▶ _WHAT YOU SHOULD DO_:
Output exactly the lines that run from the line containing "Reconstruct this image" through the line containing "PI = math.pi", with both ends included.

▶ _INFORMATION GIVEN_:
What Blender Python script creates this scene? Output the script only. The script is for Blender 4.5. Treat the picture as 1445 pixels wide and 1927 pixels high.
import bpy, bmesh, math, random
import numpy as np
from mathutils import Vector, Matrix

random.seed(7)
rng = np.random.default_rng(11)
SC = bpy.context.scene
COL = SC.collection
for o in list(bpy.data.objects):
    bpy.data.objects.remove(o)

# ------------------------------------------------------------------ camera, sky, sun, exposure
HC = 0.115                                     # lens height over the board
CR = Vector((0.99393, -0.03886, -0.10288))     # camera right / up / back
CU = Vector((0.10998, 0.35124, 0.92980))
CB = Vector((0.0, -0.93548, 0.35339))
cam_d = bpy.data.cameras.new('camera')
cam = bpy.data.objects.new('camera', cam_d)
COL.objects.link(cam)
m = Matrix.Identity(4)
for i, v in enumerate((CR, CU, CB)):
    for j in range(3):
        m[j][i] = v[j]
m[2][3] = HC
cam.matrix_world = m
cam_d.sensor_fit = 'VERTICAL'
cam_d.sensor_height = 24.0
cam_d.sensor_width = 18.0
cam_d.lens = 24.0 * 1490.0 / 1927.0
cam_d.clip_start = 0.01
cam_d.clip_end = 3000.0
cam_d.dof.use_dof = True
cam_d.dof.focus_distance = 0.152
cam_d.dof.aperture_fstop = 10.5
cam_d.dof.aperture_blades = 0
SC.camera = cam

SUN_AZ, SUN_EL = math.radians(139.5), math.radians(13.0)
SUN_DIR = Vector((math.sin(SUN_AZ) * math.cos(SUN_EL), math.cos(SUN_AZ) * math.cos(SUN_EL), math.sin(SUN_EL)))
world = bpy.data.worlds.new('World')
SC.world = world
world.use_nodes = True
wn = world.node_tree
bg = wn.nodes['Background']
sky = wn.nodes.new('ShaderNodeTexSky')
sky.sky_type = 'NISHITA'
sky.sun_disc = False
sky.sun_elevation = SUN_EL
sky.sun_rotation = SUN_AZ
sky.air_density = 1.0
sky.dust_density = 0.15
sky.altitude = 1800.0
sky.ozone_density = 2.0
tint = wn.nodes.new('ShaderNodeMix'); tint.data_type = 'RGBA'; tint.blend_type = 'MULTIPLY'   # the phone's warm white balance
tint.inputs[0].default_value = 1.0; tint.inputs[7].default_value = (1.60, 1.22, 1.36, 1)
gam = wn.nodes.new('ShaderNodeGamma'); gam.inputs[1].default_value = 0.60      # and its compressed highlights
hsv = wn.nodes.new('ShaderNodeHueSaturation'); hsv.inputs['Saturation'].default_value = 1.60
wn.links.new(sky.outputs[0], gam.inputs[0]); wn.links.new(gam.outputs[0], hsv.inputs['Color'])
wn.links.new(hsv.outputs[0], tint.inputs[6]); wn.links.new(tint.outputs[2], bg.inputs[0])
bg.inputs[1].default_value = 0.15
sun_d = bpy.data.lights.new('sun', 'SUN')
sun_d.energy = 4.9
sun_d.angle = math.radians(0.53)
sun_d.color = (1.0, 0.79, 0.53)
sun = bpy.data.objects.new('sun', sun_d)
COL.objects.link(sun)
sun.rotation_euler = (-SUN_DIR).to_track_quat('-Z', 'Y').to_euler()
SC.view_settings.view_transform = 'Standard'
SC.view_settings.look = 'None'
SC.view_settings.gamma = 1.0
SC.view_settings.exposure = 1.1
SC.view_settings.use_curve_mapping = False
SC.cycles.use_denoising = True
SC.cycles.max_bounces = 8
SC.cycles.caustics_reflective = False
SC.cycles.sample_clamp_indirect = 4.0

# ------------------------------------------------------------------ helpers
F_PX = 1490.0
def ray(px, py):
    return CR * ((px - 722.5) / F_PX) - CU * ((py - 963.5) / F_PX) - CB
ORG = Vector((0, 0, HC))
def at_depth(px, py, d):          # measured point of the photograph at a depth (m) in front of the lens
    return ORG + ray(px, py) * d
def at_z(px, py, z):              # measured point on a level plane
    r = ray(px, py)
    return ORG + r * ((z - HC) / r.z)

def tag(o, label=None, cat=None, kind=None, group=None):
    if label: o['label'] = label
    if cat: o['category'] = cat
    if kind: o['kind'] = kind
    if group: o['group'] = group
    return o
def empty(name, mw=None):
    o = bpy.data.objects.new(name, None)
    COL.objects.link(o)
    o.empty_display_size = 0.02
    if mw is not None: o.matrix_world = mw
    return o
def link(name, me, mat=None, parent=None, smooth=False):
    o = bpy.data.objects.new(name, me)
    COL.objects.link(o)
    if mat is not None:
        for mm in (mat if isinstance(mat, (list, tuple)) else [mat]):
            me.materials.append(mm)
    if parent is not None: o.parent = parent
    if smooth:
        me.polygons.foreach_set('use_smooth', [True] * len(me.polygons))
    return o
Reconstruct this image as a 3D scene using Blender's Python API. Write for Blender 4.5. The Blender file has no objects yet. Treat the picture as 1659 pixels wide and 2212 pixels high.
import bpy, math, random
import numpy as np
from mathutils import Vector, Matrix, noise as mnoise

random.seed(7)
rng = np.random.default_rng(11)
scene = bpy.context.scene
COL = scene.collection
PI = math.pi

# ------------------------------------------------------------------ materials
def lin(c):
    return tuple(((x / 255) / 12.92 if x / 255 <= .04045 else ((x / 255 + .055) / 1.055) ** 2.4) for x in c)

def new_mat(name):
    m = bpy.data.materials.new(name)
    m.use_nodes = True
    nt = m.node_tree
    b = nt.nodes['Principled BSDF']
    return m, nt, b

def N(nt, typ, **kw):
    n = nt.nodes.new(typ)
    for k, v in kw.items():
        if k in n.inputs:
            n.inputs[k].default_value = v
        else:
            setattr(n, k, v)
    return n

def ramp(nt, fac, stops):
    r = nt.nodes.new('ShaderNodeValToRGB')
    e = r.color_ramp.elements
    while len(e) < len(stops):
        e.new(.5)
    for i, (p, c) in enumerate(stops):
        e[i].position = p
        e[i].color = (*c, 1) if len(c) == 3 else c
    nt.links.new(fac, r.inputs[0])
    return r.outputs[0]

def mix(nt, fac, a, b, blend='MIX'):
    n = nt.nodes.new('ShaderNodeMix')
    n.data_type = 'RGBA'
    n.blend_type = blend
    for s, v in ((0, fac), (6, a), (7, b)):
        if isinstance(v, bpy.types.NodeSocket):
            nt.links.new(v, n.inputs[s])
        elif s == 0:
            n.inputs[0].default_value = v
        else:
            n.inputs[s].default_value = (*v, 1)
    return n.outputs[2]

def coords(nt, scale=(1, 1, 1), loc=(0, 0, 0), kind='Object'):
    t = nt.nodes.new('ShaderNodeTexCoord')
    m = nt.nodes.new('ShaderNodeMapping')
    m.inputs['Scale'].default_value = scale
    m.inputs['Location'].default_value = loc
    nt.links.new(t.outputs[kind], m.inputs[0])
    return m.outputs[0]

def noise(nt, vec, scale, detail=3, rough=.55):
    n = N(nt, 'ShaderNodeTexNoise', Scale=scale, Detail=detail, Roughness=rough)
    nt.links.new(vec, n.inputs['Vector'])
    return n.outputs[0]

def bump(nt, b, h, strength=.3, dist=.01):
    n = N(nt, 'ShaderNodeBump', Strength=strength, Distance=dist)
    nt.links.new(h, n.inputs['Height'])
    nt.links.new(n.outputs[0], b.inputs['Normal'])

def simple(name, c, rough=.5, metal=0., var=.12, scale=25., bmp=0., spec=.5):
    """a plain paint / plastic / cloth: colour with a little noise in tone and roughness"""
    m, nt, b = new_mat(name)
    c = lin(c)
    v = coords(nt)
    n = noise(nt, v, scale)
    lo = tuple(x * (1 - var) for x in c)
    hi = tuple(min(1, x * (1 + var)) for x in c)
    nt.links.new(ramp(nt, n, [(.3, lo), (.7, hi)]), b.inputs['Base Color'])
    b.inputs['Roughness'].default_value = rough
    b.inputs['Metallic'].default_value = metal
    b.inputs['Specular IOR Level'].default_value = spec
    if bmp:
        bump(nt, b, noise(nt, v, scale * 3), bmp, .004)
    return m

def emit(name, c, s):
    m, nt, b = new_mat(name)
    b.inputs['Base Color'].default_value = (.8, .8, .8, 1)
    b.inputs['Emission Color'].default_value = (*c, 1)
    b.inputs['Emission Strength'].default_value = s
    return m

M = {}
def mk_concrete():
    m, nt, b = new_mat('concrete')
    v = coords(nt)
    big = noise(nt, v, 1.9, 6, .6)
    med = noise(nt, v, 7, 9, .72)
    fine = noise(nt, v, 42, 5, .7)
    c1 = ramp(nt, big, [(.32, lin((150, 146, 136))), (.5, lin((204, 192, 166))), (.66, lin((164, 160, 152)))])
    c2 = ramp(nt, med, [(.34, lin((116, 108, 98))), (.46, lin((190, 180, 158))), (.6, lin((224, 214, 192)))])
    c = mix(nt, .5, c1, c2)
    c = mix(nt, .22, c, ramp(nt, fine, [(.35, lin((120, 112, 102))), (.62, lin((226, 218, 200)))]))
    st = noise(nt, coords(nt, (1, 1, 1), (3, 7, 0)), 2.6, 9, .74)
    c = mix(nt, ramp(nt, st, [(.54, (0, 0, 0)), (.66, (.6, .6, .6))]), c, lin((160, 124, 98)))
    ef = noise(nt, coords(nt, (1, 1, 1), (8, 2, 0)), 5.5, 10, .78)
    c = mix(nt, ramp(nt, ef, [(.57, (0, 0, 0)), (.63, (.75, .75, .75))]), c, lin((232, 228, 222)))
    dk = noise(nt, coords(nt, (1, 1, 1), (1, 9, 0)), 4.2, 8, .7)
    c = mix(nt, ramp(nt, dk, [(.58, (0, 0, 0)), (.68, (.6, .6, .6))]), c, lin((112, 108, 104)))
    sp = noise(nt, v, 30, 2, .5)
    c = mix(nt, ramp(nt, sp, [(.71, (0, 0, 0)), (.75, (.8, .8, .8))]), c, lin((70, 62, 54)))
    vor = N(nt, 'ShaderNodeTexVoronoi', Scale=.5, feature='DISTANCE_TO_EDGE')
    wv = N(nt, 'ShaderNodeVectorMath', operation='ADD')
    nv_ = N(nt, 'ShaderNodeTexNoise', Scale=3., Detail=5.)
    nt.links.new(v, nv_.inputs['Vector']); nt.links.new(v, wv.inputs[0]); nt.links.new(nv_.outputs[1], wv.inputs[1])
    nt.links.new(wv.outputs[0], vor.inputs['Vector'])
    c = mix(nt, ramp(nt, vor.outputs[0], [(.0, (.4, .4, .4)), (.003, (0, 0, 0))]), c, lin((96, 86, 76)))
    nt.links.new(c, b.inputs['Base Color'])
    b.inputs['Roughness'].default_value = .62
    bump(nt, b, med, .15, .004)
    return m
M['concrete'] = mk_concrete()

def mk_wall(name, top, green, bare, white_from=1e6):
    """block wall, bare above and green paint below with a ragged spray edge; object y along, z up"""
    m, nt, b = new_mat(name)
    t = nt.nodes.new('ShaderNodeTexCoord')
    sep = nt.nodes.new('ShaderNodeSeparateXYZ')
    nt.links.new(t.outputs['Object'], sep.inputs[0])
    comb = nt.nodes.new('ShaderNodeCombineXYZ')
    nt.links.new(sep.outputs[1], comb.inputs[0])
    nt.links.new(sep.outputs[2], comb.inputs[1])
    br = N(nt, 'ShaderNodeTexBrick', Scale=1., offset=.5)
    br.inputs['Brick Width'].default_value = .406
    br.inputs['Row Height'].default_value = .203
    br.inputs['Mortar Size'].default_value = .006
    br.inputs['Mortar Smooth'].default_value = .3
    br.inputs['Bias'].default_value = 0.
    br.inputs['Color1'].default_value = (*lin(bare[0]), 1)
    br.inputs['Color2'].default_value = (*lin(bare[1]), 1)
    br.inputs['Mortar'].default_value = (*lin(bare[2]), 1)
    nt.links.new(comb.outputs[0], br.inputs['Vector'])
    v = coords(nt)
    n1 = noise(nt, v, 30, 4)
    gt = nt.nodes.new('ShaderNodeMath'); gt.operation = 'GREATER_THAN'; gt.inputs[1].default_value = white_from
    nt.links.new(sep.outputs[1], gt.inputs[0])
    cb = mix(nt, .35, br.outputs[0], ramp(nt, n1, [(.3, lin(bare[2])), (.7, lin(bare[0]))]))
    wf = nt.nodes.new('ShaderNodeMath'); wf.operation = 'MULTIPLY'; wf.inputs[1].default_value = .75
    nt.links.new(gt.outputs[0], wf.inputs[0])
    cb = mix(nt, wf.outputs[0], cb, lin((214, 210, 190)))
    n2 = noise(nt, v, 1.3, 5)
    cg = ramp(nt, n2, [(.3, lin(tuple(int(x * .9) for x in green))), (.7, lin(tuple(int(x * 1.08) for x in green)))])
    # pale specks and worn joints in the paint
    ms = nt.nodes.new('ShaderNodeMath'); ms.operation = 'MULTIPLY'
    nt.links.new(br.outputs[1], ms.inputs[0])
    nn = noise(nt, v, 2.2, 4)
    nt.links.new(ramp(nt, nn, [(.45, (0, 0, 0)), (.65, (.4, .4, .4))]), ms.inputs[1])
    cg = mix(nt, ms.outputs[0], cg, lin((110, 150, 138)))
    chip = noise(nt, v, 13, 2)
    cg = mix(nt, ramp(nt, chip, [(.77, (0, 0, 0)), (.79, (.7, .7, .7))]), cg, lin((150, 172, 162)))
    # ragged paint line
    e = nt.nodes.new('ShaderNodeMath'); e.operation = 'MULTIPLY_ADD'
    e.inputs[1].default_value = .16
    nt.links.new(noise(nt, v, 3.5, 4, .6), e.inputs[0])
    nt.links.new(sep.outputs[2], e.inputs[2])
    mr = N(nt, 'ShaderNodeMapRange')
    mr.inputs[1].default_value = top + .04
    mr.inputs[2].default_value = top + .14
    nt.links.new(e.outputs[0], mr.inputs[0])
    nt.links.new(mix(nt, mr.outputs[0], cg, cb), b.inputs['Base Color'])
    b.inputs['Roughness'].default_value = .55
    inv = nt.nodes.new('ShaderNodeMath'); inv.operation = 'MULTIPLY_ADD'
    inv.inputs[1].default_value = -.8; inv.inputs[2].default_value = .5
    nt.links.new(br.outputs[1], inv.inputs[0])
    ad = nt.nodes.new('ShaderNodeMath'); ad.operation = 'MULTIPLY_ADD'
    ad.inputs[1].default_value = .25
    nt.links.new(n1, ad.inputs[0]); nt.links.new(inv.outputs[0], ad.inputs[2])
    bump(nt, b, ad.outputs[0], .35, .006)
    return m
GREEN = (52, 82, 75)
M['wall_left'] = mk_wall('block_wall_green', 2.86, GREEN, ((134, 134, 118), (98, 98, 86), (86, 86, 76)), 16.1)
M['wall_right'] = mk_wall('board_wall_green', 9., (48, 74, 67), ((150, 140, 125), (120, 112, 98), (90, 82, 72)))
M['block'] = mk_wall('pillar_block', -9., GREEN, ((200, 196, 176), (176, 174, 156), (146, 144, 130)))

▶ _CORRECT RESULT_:
Reconstruct this image as a 3D scene using Blender's Python API. Write for Blender 4.5. The Blender file has no objects yet. Treat the picture as 1659 pixels wide and 2212 pixels high.
import bpy, math, random
import numpy as np
from mathutils import Vector, Matrix, noise as mnoise

random.seed(7)
rng = np.random.default_rng(11)
scene = bpy.context.scene
COL = scene.collection
PI = math.pi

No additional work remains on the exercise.